++++ Stored data ++++

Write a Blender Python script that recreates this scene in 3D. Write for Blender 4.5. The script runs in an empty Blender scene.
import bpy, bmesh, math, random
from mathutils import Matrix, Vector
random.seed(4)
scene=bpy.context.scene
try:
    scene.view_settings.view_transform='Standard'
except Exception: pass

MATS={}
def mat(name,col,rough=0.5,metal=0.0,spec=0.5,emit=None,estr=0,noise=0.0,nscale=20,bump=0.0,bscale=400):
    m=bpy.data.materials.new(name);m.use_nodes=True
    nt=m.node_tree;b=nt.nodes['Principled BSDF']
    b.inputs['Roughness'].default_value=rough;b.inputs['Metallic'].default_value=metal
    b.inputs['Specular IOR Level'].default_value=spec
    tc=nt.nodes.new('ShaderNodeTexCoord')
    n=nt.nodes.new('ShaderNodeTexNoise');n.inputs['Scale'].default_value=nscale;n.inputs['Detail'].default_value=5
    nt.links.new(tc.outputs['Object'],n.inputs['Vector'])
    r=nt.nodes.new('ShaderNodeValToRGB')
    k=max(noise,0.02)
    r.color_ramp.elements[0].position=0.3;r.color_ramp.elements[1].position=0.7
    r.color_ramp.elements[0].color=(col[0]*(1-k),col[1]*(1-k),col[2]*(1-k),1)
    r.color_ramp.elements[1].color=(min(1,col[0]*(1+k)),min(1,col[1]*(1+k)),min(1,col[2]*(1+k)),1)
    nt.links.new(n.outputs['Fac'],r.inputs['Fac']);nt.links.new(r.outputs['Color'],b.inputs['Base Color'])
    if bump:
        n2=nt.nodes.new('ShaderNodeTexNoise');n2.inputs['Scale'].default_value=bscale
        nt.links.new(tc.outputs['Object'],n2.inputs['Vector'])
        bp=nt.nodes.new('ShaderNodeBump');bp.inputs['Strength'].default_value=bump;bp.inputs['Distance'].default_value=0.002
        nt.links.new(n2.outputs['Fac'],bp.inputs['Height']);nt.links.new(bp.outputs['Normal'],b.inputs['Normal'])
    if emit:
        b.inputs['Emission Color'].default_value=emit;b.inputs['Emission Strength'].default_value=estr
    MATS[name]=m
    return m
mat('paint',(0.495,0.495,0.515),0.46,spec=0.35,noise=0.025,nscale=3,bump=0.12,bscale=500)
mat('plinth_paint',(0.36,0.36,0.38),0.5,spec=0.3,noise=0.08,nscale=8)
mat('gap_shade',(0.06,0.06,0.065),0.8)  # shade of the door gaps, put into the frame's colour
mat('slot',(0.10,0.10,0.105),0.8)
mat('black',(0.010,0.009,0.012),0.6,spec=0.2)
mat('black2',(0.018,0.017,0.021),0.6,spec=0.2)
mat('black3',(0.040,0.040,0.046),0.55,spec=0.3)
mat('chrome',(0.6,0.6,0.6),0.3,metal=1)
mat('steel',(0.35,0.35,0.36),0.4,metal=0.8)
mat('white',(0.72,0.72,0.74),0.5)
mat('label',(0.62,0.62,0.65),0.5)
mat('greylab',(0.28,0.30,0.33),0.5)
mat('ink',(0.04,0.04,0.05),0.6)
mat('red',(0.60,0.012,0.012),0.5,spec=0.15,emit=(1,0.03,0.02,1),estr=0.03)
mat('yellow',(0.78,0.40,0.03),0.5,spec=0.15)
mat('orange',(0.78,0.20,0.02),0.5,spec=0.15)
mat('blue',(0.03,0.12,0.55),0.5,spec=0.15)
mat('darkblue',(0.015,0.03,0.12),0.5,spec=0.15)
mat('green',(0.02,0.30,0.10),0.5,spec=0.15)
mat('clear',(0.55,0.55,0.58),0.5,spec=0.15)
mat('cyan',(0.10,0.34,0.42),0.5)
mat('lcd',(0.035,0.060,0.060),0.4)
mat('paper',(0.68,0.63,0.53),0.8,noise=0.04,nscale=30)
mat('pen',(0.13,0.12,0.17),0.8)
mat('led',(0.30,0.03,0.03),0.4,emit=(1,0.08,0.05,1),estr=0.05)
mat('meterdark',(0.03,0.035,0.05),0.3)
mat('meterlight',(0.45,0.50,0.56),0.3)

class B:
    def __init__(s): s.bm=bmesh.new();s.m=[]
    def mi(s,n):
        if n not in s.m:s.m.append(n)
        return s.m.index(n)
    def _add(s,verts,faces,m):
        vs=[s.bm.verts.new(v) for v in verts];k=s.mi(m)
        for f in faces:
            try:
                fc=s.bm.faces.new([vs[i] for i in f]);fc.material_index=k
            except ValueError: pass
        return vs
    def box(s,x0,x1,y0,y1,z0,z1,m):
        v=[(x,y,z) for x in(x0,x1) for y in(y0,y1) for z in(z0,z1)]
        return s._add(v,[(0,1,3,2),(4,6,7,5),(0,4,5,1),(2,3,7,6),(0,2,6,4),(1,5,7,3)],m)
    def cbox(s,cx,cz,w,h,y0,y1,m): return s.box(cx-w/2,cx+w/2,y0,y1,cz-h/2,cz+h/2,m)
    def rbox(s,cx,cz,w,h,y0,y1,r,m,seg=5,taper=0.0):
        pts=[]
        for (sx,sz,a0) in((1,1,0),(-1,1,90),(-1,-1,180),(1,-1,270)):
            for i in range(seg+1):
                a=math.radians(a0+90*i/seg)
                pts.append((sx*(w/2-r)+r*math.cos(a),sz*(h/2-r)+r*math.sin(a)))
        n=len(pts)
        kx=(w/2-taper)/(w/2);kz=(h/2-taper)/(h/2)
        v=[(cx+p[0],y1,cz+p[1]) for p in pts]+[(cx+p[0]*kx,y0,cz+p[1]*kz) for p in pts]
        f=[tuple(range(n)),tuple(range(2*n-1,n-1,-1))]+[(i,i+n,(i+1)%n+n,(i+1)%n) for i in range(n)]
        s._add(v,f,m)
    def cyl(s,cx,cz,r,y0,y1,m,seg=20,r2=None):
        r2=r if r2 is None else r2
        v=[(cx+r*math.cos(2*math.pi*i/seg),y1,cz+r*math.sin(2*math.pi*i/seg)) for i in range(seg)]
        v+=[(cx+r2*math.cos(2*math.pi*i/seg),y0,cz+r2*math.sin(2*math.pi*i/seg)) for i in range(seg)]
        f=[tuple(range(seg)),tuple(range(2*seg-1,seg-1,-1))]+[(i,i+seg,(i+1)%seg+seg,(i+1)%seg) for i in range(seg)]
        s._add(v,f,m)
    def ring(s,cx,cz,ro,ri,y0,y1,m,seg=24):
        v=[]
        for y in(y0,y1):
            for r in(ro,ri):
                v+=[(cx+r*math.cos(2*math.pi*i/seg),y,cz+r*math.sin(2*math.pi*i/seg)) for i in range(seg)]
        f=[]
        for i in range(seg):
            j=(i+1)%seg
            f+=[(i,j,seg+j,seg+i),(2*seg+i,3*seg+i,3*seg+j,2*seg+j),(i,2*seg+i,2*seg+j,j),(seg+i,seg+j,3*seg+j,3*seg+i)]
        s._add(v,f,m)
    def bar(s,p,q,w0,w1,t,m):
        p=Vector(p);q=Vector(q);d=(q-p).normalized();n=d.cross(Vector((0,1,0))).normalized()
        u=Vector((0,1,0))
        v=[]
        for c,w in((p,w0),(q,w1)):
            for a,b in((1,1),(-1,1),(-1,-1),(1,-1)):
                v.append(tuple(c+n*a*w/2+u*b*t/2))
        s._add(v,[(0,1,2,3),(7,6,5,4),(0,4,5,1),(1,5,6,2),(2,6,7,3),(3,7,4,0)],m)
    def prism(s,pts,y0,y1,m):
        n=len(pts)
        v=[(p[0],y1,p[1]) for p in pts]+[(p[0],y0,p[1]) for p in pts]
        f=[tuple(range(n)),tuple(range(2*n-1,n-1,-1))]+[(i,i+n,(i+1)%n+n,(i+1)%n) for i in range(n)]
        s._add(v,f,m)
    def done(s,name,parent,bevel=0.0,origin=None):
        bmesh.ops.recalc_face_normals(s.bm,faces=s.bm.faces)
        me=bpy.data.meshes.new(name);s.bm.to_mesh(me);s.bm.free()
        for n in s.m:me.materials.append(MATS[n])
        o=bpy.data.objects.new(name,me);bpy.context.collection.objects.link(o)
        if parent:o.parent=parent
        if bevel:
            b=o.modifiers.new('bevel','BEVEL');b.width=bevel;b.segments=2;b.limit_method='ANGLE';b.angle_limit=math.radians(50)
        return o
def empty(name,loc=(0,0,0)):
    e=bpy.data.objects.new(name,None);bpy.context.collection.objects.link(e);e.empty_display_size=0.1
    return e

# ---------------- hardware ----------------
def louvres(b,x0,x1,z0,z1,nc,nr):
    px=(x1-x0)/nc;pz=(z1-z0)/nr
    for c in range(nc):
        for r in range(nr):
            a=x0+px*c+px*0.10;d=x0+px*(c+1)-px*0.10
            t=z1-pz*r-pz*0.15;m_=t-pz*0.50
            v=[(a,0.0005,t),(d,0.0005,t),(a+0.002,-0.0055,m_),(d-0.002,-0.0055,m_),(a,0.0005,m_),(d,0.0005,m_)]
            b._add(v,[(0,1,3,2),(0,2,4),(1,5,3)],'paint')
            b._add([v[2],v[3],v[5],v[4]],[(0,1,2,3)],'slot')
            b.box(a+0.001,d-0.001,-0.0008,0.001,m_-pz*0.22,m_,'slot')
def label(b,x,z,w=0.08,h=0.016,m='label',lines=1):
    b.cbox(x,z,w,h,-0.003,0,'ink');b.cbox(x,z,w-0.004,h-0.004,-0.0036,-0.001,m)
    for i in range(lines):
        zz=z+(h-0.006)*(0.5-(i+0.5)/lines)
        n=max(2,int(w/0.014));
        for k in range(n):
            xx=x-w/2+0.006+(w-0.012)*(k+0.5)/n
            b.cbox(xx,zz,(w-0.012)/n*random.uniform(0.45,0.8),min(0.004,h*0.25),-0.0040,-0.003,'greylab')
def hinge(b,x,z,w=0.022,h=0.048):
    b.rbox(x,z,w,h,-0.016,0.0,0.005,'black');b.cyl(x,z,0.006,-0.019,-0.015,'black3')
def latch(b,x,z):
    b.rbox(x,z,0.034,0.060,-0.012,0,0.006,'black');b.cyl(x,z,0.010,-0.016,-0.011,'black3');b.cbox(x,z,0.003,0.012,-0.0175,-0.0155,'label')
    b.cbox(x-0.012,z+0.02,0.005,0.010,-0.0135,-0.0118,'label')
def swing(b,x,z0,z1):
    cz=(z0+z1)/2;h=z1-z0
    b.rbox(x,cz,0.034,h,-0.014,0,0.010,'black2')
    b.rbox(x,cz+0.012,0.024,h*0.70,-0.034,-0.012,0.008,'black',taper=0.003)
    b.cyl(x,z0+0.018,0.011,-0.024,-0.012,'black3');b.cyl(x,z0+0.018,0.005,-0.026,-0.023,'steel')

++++

* What is being asked *
Please write out exactly the lines from the start of the data through the line that contains "except Exception: pass", both ends included, and nothing else.

* Reply to the exercise *
Write a Blender Python script that recreates this scene in 3D. Write for Blender 4.5. The script runs in an empty Blender scene.
import bpy, bmesh, math, random
from mathutils import Matrix, Vector
random.seed(4)
scene=bpy.context.scene
try:
    scene.view_settings.view_transform='Standard'
except Exception: pass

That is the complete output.